Carlota

Carlota

Carlota

Super Bowl is in the air here in Las Vegas. The parties. The media. The traffic. I’m excited about it though because my favorite team, the world-champion Kansas City Chiefs are taking on The San Francisco 49ers. They’re playing in my backyard for the Lombardi trophy. This makes me so happy.

However, it doesn’t make everyone happy.

Look, it’s no secret: I am the loudest Chiefs fan in Las Vegas, and I have been for over 25 years. And I stayed true to the red and gold even after The Raiders moved here in 2020. Yes, a part of me wants “the silver and black” to do well. I can get behind them taking second place every year in the AFC West. I would love to see wild card games here. I’d even support the Chiefs and Raiders facing off every year in the AFC Championship. That would be amazing for the city of Las Vegas (As long as the Raiders lose every time)

Raider Fans In Agony Over Super Bowl

Having said that, I do have lots of Raider-fan friends who are in complete agony over this super game, and I recognize that. I am a Chiefs fan, but I have a heart (Sort of), therefore, I can empathize. Not only is their former Bay Area rival infiltrating their stadium. But, the Raider’s most-hated team, their oldest rival and what people are calling the “new Patriots” are about to pee in the end zone. Excuse me, I meant have their logo painted on the field.

I mean that must be incredibly sickening — brutal even. And I do truly love my friends from the Black Hole of life. So, I decided to exploit their pain… I mean check in with them. You know, to see how they’re feeling,

And ask them one simple question:

What would you rather do or watch then the abomination of The World Champions Kansas City Chiefs Vs the San Francisco 49ers on Super Duper Sunday?

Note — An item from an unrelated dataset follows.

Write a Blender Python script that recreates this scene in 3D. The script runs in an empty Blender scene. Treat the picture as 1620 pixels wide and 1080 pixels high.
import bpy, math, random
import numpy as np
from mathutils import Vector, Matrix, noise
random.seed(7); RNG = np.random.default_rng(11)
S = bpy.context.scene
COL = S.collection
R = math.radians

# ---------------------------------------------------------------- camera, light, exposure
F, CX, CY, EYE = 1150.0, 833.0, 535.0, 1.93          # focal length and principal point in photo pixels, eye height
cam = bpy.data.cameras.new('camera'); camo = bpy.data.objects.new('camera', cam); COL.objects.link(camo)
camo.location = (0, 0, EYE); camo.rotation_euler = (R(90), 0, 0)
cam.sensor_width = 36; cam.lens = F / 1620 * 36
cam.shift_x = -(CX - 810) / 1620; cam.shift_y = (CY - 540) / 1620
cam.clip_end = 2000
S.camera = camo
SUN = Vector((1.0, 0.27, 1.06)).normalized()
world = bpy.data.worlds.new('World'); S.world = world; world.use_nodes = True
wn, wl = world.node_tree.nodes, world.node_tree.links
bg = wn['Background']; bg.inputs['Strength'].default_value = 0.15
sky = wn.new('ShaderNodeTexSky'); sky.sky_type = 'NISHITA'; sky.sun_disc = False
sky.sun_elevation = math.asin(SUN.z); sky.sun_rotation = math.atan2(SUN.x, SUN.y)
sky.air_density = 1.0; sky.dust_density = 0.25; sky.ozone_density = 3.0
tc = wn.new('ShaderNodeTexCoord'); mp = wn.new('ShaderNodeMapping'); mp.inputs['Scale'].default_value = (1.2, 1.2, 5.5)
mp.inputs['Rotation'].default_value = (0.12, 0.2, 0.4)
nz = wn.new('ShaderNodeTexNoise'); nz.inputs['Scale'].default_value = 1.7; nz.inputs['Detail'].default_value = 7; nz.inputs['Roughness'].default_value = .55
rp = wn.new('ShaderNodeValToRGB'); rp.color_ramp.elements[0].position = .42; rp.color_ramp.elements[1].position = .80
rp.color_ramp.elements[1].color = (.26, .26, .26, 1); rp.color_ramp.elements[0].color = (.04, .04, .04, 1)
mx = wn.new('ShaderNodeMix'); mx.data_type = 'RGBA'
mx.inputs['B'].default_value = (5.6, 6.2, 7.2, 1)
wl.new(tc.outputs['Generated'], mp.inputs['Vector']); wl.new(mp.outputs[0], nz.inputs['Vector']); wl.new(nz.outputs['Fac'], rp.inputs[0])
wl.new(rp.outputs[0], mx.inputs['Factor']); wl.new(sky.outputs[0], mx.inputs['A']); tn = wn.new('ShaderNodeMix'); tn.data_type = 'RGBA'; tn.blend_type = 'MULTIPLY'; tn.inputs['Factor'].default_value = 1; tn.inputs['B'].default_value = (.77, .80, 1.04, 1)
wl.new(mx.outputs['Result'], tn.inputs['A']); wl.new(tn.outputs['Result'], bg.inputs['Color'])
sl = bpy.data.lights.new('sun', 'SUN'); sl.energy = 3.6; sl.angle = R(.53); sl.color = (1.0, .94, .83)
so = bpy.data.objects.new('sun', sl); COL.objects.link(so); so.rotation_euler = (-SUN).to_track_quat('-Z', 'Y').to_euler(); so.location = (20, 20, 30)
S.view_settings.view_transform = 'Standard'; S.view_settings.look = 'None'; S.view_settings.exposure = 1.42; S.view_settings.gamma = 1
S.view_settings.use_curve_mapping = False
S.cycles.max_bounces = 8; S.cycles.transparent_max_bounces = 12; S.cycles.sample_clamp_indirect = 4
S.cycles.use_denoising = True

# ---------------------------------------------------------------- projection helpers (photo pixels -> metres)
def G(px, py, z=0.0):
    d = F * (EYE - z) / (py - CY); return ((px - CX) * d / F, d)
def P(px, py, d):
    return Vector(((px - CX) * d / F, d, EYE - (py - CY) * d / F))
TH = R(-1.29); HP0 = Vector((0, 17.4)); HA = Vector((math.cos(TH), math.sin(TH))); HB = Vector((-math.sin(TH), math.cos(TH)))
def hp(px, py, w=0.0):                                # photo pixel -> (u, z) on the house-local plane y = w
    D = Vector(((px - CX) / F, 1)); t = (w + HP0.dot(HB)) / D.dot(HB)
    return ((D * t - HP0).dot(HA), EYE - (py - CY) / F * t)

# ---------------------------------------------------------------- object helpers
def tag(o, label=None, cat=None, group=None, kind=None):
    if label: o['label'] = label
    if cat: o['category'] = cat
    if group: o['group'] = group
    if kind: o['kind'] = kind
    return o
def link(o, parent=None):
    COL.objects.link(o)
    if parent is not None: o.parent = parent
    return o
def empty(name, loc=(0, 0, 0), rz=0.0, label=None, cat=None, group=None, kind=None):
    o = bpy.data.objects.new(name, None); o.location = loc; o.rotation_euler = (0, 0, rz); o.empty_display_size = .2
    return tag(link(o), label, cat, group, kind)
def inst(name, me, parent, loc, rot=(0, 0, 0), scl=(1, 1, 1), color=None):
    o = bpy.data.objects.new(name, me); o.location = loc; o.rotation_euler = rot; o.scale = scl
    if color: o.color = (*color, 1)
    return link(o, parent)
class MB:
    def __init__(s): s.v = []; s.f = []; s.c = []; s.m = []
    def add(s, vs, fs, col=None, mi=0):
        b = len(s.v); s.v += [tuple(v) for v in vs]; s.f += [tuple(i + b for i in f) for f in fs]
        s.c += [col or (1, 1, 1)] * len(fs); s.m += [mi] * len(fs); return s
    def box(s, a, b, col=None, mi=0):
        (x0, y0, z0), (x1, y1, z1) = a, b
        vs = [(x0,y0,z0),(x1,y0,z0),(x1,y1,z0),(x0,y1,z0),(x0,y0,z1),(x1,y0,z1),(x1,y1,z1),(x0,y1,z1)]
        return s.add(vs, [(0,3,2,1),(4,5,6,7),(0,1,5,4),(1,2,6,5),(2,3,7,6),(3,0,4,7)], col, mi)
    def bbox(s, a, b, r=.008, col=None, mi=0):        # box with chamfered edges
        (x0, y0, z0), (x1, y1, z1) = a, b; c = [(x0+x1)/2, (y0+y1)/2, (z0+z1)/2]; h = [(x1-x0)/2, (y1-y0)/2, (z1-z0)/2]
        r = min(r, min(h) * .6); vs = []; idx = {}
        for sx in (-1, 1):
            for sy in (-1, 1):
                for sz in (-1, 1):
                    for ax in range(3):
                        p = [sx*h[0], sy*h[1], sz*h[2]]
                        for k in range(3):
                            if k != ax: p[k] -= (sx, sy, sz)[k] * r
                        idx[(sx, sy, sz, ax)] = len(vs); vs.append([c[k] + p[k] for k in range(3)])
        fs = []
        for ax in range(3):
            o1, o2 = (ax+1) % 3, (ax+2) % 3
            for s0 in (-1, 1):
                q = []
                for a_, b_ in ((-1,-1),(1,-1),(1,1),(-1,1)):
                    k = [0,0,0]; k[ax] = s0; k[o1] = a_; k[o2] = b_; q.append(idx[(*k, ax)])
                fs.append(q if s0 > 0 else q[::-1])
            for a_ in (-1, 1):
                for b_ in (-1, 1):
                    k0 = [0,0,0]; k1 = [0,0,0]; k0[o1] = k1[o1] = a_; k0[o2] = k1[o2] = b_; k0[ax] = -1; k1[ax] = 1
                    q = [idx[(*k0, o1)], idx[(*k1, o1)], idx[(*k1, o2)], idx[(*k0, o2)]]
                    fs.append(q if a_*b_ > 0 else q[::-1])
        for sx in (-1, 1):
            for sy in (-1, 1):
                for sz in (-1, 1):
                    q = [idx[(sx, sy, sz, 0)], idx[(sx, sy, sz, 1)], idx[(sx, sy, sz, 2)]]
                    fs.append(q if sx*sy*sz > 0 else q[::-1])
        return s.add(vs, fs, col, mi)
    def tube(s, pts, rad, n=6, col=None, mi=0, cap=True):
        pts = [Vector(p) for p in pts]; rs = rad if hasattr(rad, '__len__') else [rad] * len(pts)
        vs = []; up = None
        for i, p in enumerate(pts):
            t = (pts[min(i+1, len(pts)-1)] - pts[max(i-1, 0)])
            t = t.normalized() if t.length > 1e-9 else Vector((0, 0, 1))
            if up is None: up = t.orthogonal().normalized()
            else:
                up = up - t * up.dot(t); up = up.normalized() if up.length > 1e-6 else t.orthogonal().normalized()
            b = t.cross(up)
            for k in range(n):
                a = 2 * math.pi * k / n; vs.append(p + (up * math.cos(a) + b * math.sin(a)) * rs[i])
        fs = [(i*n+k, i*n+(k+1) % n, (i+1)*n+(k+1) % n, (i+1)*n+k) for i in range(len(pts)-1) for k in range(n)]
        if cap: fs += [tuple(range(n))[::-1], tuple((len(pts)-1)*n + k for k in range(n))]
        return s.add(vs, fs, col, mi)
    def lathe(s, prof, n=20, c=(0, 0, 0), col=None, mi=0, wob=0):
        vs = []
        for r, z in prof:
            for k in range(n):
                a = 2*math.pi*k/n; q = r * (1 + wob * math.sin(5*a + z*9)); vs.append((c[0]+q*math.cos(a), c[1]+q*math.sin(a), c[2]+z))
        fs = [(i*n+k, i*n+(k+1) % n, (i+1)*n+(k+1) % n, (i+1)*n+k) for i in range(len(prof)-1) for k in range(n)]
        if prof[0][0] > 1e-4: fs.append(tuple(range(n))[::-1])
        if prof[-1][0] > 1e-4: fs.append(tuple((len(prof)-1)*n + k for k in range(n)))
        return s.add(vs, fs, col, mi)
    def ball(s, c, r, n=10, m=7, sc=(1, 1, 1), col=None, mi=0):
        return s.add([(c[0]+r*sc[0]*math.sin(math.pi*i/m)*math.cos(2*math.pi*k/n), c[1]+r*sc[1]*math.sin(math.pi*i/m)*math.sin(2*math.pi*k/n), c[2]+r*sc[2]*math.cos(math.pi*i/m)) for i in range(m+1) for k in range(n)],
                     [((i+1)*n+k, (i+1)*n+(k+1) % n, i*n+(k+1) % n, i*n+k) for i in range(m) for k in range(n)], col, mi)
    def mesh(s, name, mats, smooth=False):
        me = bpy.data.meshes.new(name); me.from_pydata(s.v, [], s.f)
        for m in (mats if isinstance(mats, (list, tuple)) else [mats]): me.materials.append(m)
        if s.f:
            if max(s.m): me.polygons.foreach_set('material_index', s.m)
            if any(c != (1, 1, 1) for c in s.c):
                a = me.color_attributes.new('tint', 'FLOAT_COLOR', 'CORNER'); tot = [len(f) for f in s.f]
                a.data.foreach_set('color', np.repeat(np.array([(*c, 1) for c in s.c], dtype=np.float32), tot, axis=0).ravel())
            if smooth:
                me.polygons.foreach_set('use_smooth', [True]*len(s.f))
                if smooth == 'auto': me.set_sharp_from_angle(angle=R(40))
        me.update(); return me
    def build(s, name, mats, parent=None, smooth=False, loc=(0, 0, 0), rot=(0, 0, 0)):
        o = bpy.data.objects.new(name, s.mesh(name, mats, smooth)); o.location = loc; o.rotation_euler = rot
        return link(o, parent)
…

  • 5. Listening to Yoko Ono Sing the National anthem.

    OMG that’s harsh! If Yoko did this, she’d probably make a quick ascent to the top of the worst Super Bowl National Anthem performances in history. It would be so bad, we probably would forget Charlie Pride’s performance. Do you even know who Charlie Pride is? You don’t? Exactly. That’s exactly my point.

  • 4. Count the Orange Cones in Las Vegas

    Yeah, not only would counting the Nevada state flower be tedious, but it would also take forever. I would imagine you wouldn’t be done until the Super Bowl makes its return to Sin City. Ok, maybe that’s not realistic. It would take eternity. As many locals know, we are constantly in flux when it comes to traffic. We’re always dealing and dodging traffic, so this would be a great way to ignore the Big Game.

    Traffic Cones

  • 3.Castrating Cows with your teeth in South Dakota

    OK, this is just weird. It’s also illegal, folks, But some of my Raider friends actually said this is something they rather do than watch the game. They’re crazy. But, are you surprised? They’re Raider’s fans, so we’ll give them points for creativity.

    Below is a video that shows why cow castrating gets done (it’s not too graphic.) And there are no teeth involved, but you get the idea.

  • 2 C-Span on Loop.

    Oh jeez. Do I even need to explain why this would be like punching yourself in the face over and over again? Talk about sadistic. This Primary is Tuesday, so this may be beneficial anyways. But, watching C-Span is like watching grass grow except at least grass is good for the environment and doesn’t start wars.

  • 1. Naked Mud Wrestling: Biden vs. Trump

    No way! This is vile. It’s so disgusting merely typing this makes me want to vomit. It’s ALMOST as awful as if they were going to run against each other for president. AGAIN. Oh…wait…. Someone hand me a bucket. President Joe Biden has actually rambled on the possibility of doing this. But, thank god he actually squashed this idea by saying, “What may disappoint you, I’m not going to get down in the mud wrestling with him.”

    Good because I’m not down with it, either.